Nelson, stationed in Jacksonville, North Carolina, has been deployed three times in the past four years, twice to Iraq. Nelson, 30, and his wife, Brooke, have two children: Gauge, three, and Wyatt, 23 months.
"My sister is married and has a little one, they don't have anything better than we've got," he said.
Selective re-enlistment bonuses - which range from a few thousand dollars to as much as US$150,000 for Special Forces members who re-enlist for six years - cost the Army US$505.6 million in 2005, up from US$142.9 million the year before. And the maximum payout from the Army College Fund increased to US$70,000 this year from US$50,000.
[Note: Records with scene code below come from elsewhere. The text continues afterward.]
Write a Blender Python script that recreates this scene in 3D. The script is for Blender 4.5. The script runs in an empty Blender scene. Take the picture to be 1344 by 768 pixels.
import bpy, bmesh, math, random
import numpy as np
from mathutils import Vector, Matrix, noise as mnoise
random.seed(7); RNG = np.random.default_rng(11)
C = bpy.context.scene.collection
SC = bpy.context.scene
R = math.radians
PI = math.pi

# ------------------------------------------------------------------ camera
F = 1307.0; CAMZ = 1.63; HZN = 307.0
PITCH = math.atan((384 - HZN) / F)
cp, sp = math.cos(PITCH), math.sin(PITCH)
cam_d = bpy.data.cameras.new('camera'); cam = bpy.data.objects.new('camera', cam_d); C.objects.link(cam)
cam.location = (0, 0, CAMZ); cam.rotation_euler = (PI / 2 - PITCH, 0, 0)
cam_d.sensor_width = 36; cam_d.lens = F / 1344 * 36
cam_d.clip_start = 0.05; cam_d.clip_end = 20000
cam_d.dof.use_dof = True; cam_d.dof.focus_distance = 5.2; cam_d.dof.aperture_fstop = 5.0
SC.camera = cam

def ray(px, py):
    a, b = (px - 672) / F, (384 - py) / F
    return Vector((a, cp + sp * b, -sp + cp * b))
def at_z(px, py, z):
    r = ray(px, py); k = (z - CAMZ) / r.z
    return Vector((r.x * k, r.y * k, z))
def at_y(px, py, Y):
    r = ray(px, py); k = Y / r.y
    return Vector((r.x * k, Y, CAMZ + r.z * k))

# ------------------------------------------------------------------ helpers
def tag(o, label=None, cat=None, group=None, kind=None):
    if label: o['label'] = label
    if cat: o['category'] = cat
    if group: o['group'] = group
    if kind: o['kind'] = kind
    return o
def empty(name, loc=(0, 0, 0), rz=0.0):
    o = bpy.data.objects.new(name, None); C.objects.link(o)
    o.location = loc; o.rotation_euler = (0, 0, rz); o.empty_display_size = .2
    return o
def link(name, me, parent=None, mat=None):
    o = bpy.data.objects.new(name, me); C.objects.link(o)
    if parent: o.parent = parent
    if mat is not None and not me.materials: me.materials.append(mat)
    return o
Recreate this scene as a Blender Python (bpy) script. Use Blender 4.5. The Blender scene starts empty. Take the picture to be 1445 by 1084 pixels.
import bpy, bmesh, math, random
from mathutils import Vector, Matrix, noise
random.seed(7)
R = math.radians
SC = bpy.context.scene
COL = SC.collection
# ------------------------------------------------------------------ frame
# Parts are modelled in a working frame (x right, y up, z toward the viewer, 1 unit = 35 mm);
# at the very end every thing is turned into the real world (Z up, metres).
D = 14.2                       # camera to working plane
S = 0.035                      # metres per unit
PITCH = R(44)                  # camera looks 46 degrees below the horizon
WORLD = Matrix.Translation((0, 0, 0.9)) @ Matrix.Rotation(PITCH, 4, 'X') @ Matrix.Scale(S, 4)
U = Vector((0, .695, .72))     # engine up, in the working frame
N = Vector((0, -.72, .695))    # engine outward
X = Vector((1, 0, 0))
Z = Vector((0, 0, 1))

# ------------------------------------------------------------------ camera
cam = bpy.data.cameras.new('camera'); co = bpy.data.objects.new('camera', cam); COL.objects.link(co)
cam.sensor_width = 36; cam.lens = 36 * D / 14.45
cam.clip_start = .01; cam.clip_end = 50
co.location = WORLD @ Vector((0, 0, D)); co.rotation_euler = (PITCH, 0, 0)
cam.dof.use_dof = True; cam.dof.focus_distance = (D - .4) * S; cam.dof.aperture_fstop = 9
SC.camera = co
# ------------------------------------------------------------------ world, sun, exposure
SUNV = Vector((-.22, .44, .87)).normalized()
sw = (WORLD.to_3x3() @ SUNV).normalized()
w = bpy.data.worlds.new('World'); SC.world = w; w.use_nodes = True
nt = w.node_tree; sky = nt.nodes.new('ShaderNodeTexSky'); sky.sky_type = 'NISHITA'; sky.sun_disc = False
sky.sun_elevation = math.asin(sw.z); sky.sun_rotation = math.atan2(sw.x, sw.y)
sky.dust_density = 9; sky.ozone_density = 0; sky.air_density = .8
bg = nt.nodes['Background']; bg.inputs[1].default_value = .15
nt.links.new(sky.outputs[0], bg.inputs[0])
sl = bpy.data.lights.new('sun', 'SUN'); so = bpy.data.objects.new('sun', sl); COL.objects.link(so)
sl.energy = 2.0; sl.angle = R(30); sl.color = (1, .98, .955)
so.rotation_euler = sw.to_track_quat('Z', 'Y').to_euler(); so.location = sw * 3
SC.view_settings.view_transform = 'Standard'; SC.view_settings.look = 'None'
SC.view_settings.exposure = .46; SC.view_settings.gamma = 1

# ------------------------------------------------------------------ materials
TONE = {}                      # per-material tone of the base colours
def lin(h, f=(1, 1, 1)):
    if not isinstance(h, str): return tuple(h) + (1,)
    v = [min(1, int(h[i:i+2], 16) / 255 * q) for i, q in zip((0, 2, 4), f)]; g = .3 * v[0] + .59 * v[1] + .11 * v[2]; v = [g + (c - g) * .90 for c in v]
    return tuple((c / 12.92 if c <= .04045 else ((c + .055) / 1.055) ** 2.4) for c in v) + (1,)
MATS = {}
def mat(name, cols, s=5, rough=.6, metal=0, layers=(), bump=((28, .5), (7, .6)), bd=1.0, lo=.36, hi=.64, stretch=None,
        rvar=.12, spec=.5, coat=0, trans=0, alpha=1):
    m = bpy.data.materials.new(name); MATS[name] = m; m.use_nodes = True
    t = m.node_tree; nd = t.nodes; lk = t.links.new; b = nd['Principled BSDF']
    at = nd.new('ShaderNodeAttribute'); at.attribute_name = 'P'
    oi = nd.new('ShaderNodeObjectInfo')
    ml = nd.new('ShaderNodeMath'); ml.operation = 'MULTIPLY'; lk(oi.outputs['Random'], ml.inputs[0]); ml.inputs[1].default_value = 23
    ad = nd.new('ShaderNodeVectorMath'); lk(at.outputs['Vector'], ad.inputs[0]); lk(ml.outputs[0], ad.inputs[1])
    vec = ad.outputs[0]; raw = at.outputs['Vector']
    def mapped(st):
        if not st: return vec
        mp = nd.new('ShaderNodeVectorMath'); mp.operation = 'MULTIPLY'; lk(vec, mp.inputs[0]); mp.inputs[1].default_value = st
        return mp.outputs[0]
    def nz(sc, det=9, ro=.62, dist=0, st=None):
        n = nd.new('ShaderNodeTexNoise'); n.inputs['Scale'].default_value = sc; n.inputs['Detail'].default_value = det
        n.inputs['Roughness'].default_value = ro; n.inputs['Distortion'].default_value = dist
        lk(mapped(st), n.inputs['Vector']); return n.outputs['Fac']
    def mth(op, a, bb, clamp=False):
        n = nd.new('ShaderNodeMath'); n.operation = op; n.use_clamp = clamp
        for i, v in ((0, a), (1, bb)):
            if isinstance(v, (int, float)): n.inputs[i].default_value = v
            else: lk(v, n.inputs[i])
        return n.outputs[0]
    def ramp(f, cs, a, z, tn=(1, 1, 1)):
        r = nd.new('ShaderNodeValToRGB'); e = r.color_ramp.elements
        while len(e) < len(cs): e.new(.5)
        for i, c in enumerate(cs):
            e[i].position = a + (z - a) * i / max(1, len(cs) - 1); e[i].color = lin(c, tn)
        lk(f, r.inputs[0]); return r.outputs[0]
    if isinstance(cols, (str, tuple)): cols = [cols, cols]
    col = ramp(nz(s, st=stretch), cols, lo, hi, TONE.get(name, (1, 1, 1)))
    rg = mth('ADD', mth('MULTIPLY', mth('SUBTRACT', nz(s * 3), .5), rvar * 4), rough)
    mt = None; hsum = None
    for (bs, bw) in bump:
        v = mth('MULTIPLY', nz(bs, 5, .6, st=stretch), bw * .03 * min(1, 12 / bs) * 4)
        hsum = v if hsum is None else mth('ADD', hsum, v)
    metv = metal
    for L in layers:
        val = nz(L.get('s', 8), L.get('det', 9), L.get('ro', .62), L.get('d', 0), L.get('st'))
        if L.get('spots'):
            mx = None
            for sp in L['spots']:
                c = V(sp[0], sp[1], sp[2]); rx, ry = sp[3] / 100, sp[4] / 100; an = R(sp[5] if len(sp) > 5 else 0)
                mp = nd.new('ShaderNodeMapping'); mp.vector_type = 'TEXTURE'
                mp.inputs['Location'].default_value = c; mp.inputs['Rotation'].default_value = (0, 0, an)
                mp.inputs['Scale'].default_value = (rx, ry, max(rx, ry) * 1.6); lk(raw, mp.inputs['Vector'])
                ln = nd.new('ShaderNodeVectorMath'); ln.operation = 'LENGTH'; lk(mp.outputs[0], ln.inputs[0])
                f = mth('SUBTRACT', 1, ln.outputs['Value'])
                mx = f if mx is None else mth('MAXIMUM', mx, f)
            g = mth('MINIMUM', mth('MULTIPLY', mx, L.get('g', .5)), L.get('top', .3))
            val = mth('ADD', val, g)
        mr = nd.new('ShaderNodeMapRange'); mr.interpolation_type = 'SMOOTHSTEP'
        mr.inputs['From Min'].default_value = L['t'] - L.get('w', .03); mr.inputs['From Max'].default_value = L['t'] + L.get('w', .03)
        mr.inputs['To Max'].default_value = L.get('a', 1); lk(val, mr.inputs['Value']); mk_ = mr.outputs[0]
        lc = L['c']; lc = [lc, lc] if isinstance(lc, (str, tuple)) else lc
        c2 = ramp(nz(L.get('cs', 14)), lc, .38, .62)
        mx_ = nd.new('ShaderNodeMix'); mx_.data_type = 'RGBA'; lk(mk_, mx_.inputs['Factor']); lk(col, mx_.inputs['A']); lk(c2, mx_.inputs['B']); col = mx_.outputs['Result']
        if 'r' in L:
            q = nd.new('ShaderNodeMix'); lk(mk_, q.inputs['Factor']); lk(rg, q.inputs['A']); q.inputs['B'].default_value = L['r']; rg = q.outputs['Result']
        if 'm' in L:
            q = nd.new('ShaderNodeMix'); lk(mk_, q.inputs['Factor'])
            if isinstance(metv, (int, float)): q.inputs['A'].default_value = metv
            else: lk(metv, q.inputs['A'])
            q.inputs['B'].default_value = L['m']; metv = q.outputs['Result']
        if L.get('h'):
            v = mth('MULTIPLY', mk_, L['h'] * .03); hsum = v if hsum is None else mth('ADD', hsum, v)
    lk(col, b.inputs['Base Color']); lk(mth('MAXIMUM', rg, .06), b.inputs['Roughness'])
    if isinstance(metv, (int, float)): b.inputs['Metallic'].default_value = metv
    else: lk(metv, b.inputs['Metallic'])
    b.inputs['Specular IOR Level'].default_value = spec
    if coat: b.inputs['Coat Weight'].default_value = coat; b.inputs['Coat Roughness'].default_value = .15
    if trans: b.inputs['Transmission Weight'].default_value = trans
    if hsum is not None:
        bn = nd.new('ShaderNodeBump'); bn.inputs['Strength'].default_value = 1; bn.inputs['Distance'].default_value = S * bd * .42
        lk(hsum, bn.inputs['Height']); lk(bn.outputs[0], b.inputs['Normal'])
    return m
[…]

The services have also added less tangible benefits, such as extensive family counselling and support programmes to ease the strain of deployments to war theatres, and video teleconferencing and email service for those stationed in combat zones to help them stay in touch.
"Having more and more of our military married certainly adds expenses," said Representative Vic Snyder of Arkansas, the top Democrat on the personnel subcommittee of the House Armed Services panel. "Health care is going through the roof."
Costs almost certainly will grow faster than projected, said Steven Kosiak, a defence budget analyst for the Centre for Strategic and Budgetary Assessments in Washington.
Deputy Defence Secretary Gordon England told service chiefs in November the military might have to cut at least US$32 billion from planned spending through 2011.
Analysts said his order reflected higher-than-expected costs for health care as well as fuel and weapons programmes.
The good news is that, with more and more service members re-enlisting, the military gains stability, experience and growing expertise. Snyder said the benefits paid to keep service members were "an investment in time and quality of life".
"Personnel these days are a lot more professional."
And the military may not have a great deal of choice, given the gap between retention and recruitment rates, say observers such as Army Chaplain Peter Frederick, whose work involves running a "Strong Bonds" programme that provides marriage counselling and weekend retreats for married service members.
"The generals don't throw money at these programmes out of the goodness of their hearts," Frederick said. "If they don't serve the families, they are going to lose them."
MILITARY MIGHT
The average age in the military is just over 28, up from 25 when the draft ended in 1973.
Active-duty service member's pay has risen to US$112,000 a year in 2004 from US$80,000 in 2000.
Military pay and benefits have grown to US$109 billion this fiscal year, about 25 per cent of the defence budget, from US$73.7 billion in 2000.
Housing costs rose 66 per cent and health-care costs climbed 69 per cent over the same period.
Selective re-enlistment bonuses - which range from a few thousand dollars to as much as US$150,000 for Special Forces members who re-enlist for six years - cost US$505.6 million in 2005, up from US$142.9 million the year before.